UNESCO heeft specifieke aandachtspunten voor eigentijdse architectuur in het Vienna Memorandum en het Charter van Venetië (ICOMOS, UNESCO) geformuleerd. Voor UNESCO is de afleesbaarheid van de stad essentieel, hetgeen ook aansluit bij het eerdergenoemd criterium authenciteit. Eigentijdse architectuur dient in principe als zodanig herkenbaar te zijn. Artikel 21 van het Vienna Memorandum luidt namelijk:
“Met inachtneming van de uitgangspunten (volgens artikel 7 van dit Memorandum), moeten stedenbouw, hedendaagse architectuur en het behoud van de historische stedelijke landschap alle vormen van pseudo-historisch ontwerp voorkomen, omdat dit een ontkenning vormt van zowel het historische als het hedendaagse. Een historische blik moet niet de andere verdringen, omdat de geschiedenis leesbaar moet blijven, terwijl het bereiken van samenhang van de cultuur door kwalitatieve interventies het ultieme doel is.”
Voor UNESCO is het aspect “visual impact” (visueel effect) van belang. Hedendaagse stedelijke ontwikkelingen, zoals hoogbouw en eigentijdse architectuur, kunnen van invloed zijn op stadssilhouetten, het daklandschap, zichtlijnen of doorzichten en de authenticiteit en integriteit van het historische stedelijke landschap bedreigen. Van deze ontwikkelingen kan vooral hoogbouw een groot visueel effect op de grachtengordel hebben.
Daarom heeft de gemeente Amsterdam, in het kader van de Structuurvisie 2010-2040, hoogbouwbeleid ontwikkeld en vastgesteld (gemeenteraadsbesluit van 16 februari 2011).
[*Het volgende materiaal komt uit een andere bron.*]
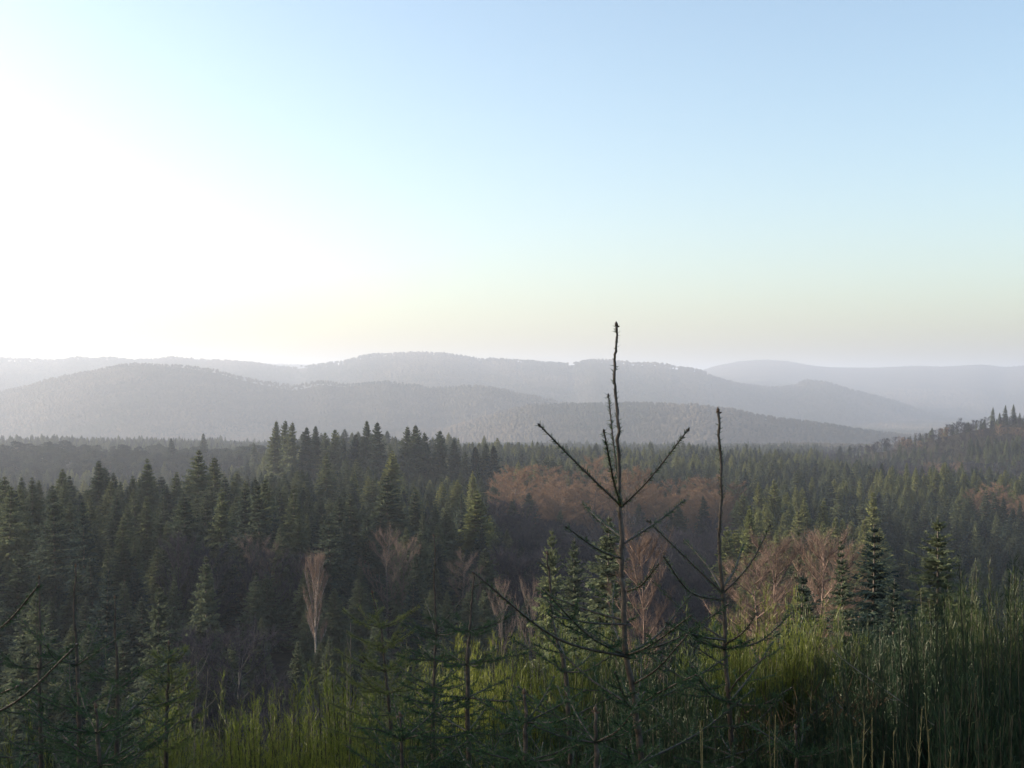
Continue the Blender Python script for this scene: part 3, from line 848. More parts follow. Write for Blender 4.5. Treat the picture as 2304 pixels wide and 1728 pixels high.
def wood_mass(name, ts, label):
    """trees too many to count: points that carry copies of the crowns above"""
    srcs = []
    for k in sorted({t['kind'] for t in ts}):
        for c, ph in SEED[k].values():
            srcs.append((k, c, ph))
    pos, sc, rot, idx = [], [], [], []
    for t in ts:
        opts = [i for i, (k, c, ph) in enumerate(srcs) if k == t['kind']]
        i = opts[R.integers(len(opts))]
        s_ = t['h'] / srcs[i][2]; w_ = s_ * R.uniform(0.75, 1.4)
        pos.append((t['x'], t['y'], t['z'])); sc.append((w_, w_, s_)); rot.append(R.uniform(0, 6.283)); idx.append(i)
    me = bpy.data.meshes.new(name)
    me.vertices.add(len(pos)); me.vertices.foreach_set('co', np.array(pos, np.float32).ravel())
    for an, ty, ar in (('size', 'FLOAT_VECTOR', np.array(sc, np.float32).ravel()), ('turn', 'FLOAT', np.array(rot, np.float32)), ('build', 'INT', np.array(idx, np.int32))):
        at = me.attributes.new(an, ty, 'POINT'); at.data.foreach_set('vector' if ty == 'FLOAT_VECTOR' else 'value', ar)
    o = link(name, me)
    nt = bpy.data.node_groups.new(name + '_trees', 'GeometryNodeTree')
    nt.interface.new_socket('Geometry', in_out='INPUT', socket_type='NodeSocketGeometry')
    nt.interface.new_socket('Geometry', in_out='OUTPUT', socket_type='NodeSocketGeometry')
    N, L = nt.nodes, nt.links
    gi = N.new('NodeGroupInput'); go = N.new('NodeGroupOutput'); jn = N.new('GeometryNodeJoinGeometry')

    def attr(nm, ty):
        a_ = N.new('GeometryNodeInputNamedAttribute'); a_.data_type = ty; a_.inputs['Name'].default_value = nm
        return [q for q in a_.outputs if q.enabled][0]
    sz = attr('size', 'FLOAT_VECTOR'); tn = attr('turn', 'FLOAT'); bd = attr('build', 'INT')
    xyz = N.new('ShaderNodeCombineXYZ'); L.new(tn, xyz.inputs['Z'])
    for i, (k, c, ph) in enumerate(srcs):
        oi = N.new('GeometryNodeObjectInfo'); oi.transform_space = 'ORIGINAL'; oi.inputs['Object'].default_value = c
        eq = N.new('FunctionNodeCompare'); eq.data_type = 'INT'; eq.operation = 'EQUAL'
        L.new(bd, eq.inputs[2]); eq.inputs[3].default_value = i
        ip = N.new('GeometryNodeInstanceOnPoints')
        L.new(gi.outputs[0], ip.inputs['Points']); L.new(eq.outputs[0], ip.inputs['Selection'])
        L.new(oi.outputs['Geometry'], ip.inputs['Instance']); L.new(xyz.outputs[0], ip.inputs['Rotation']); L.new(sz, ip.inputs['Scale'])
        L.new(ip.outputs[0], jn.inputs[0])
    L.new(jn.outputs[0], go.inputs[0])
    md = o.modifiers.new('trees', 'NODES'); md.node_group = nt
    return tag(o, label, kind='stuff')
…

Dit hoogbouwbeleid gaat uit van de internationaal voor het Werelderfgoed geldende charters en verdragen, waaronder het Charter van Washington en het Vienna Memorandum. Ook de inhoud van meer recente papers van het Werelderfgoed Comité en diens adviesorgaan ICOMOS over de maatschappelijke en culturele betekenis van het historische stedelijke landschap in relatie tot hedendaagse ontwikkelingen in stedenbouw en architectonisch ontwerp zijn hierin verwerkt.
Hoogbouw mag alleen wanneer de Uitzonderlijke universele waarde en de authenticiteit en integriteit niet in het geding komen. Concreet gaat het om de bescherming en instandhouding van bestaande zichtassen/ doorzichten, stadssilhouetten en het daklandschap van de kernzone en de omringende bufferzone. De hoogbouwvisie, de regels en de verbeelding in de bestemmingsplannen voorzien in deze bescherming en instandhouding.